History & Culture
DeWitt Runs Along the Old Towpath
DeWitt's local identity joins Old Erie Canal towpath remains, Butternut Creek, and the Jamesville feeder landscape.
Published June 23, 2026 · Last verified June 23, 2026
DeWitt can look like a Syracuse-area suburb until the old water routes start showing through. The town was created in 1835 from Manlius and named for Major Moses DeWitt, a judge and soldier.
Then the Erie Canal, the railroad through East Syracuse, and Jamesville’s gypsum and limestone work pulled the town into a busier transportation story.
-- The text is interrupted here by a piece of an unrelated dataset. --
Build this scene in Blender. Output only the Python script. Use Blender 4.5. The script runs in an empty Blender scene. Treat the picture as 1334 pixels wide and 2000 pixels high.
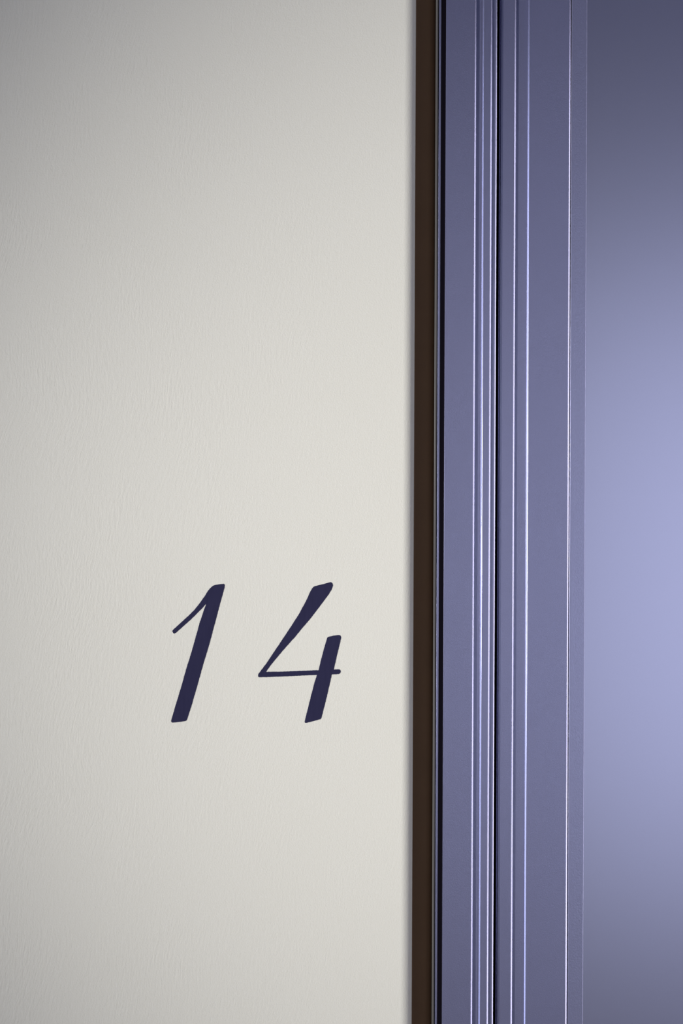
import bpy, bmesh, math, random
from mathutils import Vector
from mathutils.geometry import tessellate_polygon
random.seed(14)
C = bpy.context.scene.collection
SC = bpy.context.scene

# ------------------------------------------------------------------ camera
DIST = 1.6            # camera to wall plane
CAMZ = 1.45
PX = 0.00037          # metres per photo pixel on the wall plane
ROLL = 0.0043
cam_d = bpy.data.cameras.new('camera'); cam = bpy.data.objects.new('camera', cam_d); C.objects.link(cam)
cam_d.sensor_fit = 'VERTICAL'; cam_d.sensor_height = 36.0
cam_d.lens = 36.0 * DIST / (2000 * PX)
cam.location = (0, -DIST, CAMZ); cam.rotation_euler = (math.pi / 2, -ROLL, 0)
cam_d.clip_start = 0.02
SC.camera = cam

# ------------------------------------------------------------------ world, lights, exposure
w = bpy.data.worlds.new('world'); SC.world = w; w.use_nodes = True
w.node_tree.nodes['Background'].inputs[0].default_value = (0.55, 0.65, 1.0, 1)
w.node_tree.nodes['Background'].inputs[1].default_value = 0.6


def area(name, loc, target, sx, sy, power, col):
    d = bpy.data.lights.new(name, 'AREA'); d.shape = 'RECTANGLE'; d.size = sx; d.size_y = sy
    d.energy = power; d.color = col
    o = bpy.data.objects.new(name, d); C.objects.link(o); o.location = loc
    o.rotation_euler = (Vector(target) - Vector(loc)).to_track_quat('-Z', 'Y').to_euler()
    return o


# back window and added side light openings: a, b along the wall, z0, z1
WIN_BACK = (0.40, 2.25, 0.43, 2.08)      # in the wall behind the camera (x range)
SLOT_LEFT = (-1.30, -0.86, 0.04, 2.31)      # added in the left side wall to light left-facing edges (y range)
SLOT_RIGHT = (-0.82, -0.44, 0.04, 2.31)     # unseen slot added on the right for highlights on right-facing edges (y range)
BACK_Y = -4.0; XL, XR = -2.4, 2.4
EDGE_COOL = (0.76, 0.83, 1.0)
for nm, (a0, a1, z0, z1), axis, pos, p in (('daylight_back', WIN_BACK, 'y', BACK_Y - 0.10, 13.0),
                                           ('edge_light_left', SLOT_LEFT, 'x', XL - 0.10, 15.0),  # side lights are added for the bright profile edges
                                           ('edge_light_right', SLOT_RIGHT, 'x', XR + 0.10, 20.0)):
    col = {'edge_light_left': EDGE_COOL, 'edge_light_right': (0.95, 0.90, 0.86), 'daylight_back': (0.89, 0.90, 0.93)}[nm]
    m, zc = (a0 + a1) / 2, (z0 + z1) / 2
    c = (m, pos, zc) if axis == 'y' else (pos, m, zc)
    t = (m, 0, zc) if axis == 'y' else (0, m, zc)
    area(nm, c, t, a1 - a0, z1 - z0, p, col)
sp = bpy.data.lights.new('vignette_spot', 'SPOT'); sp.energy = 378; sp.color = (1.0, 0.975, 0.92)  # unseen lamp added; its cone fall-off stands in for lens vignetting
sp.spot_size = math.radians(41); sp.spot_blend = 1.0; sp.shadow_soft_size = 0.12
so = bpy.data.objects.new('vignette_spot', sp); C.objects.link(so); so.location = (-1.75, -1.9, 1.45)
so.rotation_euler = (Vector((0.77, 0, 1.38)) - Vector(so.location)).to_track_quat('-Z', 'Y').to_euler()
SC.view_settings.view_transform = 'Standard'; SC.view_settings.look = 'None'
SC.view_settings.gamma = 1.0; SC.view_settings.use_curve_mapping = False
SC.view_settings.exposure = 0.0
SC.cycles.use_denoising = True


# ------------------------------------------------------------------ helpers
def P(px, py=1000.0, depth=0.0):
    """photo pixel -> world x, z on the plane `depth` metres behind the wall face"""
    k = PX * (DIST + depth) / DIST
    u = px - 667.0; v = 1000.0 - py
    return (u - ROLL * v) * k, CAMZ + (v + ROLL * u) * k


def X(px, depth=0.0):
    return P(px + 0.7, 1000.0, depth)[0]


def obj(name, bm, mat, parent=None, loc=None):
    bmesh.ops.recalc_face_normals(bm, faces=bm.faces)
    me = bpy.data.meshes.new(name); bm.to_mesh(me); bm.free()
    me.materials.append(mat)
    o = bpy.data.objects.new(name, me); C.objects.link(o)
    if parent:
        o.parent = parent
        o.matrix_parent_inverse = parent.matrix_world.inverted()
    return o


def empty(name, loc):
    o = bpy.data.objects.new(name, None); C.objects.link(o); o.location = loc
    bpy.context.view_layer.update()
    return o


def box(bm, x0, x1, y0, y1, z0, z1):
    vs = [bm.verts.new((x, y, z)) for x in (x0, x1) for y in (y0, y1) for z in (z0, z1)]
    for f in ((0, 1, 3, 2), (4, 6, 7, 5), (0, 4, 5, 1), (2, 3, 7, 6), (0, 2, 6, 4), (1, 5, 7, 3)):
        bm.faces.new([vs[i] for i in f])


def fillet(pts, seg=8):
    """pts: (x, y, radius) closed polygon -> list of (x, y) with rounded corners"""
    out = []; n = len(pts)
    for i, (x, y, r) in enumerate(pts):
        p = Vector((x, y))
        if r <= 0:
            out.append((x, y)); continue
        a = Vector(pts[i - 1][:2]) - p; b = Vector(pts[(i + 1) % n][:2]) - p
        la, lb = a.length, b.length
        a.normalize(); b.normalize()
        ang = a.angle(b)
        t = min(r / math.tan(ang / 2), la * 0.49, lb * 0.49)
        r2 = t * math.tan(ang / 2)
        cen = p + (a + b).normalized() * (r2 / math.sin(ang / 2))
        v0 = p + a * t - cen; v1 = p + b * t - cen
        tot = v0.angle_signed(v1)
        for k in range(seg + 1):
            th = -tot * k / seg
            out.append((cen.x + v0.x * math.cos(th) - v0.y * math.sin(th), cen.y + v0.x * math.sin(th) + v0.y * math.cos(th)))
    return out


def extrude(bm, pts, z0, z1, seg=8, smooth_rows=()):
    pp = fillet(pts, seg)
    lo = [bm.verts.new((x, y, z0)) for x, y in pp]; hi = [bm.verts.new((x, y, z1)) for x, y in pp]
    n = len(pp)
    for i in range(n):
        j = (i + 1) % n
        f = bm.faces.new((lo[i], lo[j], hi[j], hi[i]))
        d = Vector(pp[j]) - Vector(pp[i])
        on_floor = any(all(abs(pp[k][1] - q) < 1e-5 and x0 - 1e-6 <= pp[k][0] <= x1 + 1e-6 for k in (i, j)) for x0, x1, q in smooth_rows)
        if smooth_rows and on_floor:
            f.material_index = 1           # machined groove floors
        elif smooth_rows and abs(d.y) > 0.08 * abs(d.x):
            f.material_index = 2           # rubbed, smoother arrises
    bm.faces.new(lo); bm.faces.new(hi)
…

Butternut Creek is a good place to feel that older map. Old Erie Canal State Historic Park runs 36 miles with towpath access, aqueduct remains, woodland, wetlands, and recreation. Tour the Towpath adds the local engineering detail: the Butternut Creek Aqueduct was part of the 1850 enlargement, and the DeWitt feeder carried water from Jamesville Reservoir to the canal.
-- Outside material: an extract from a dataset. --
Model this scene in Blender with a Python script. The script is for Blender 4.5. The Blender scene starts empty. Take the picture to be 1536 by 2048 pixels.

That gives a short walk more to look for. The 0.7-mile Butternut Creek Trail passes through a recreation and nature area with creek edges, wetlands, a vernal pool, and a boardwalk loop. Nearby Ryder Park adds the everyday layer: a canoe launch, fishing pond, arboretum, butterfly garden, playground, and town-hall setting.
DeWitt’s story is not one grand downtown scene. It is creek, feeder, quarry country, rail history, towpath, wetlands, and errands layered together. Once you notice that, the town feels less like background around Syracuse and more like a place where water management left a trail people can still use.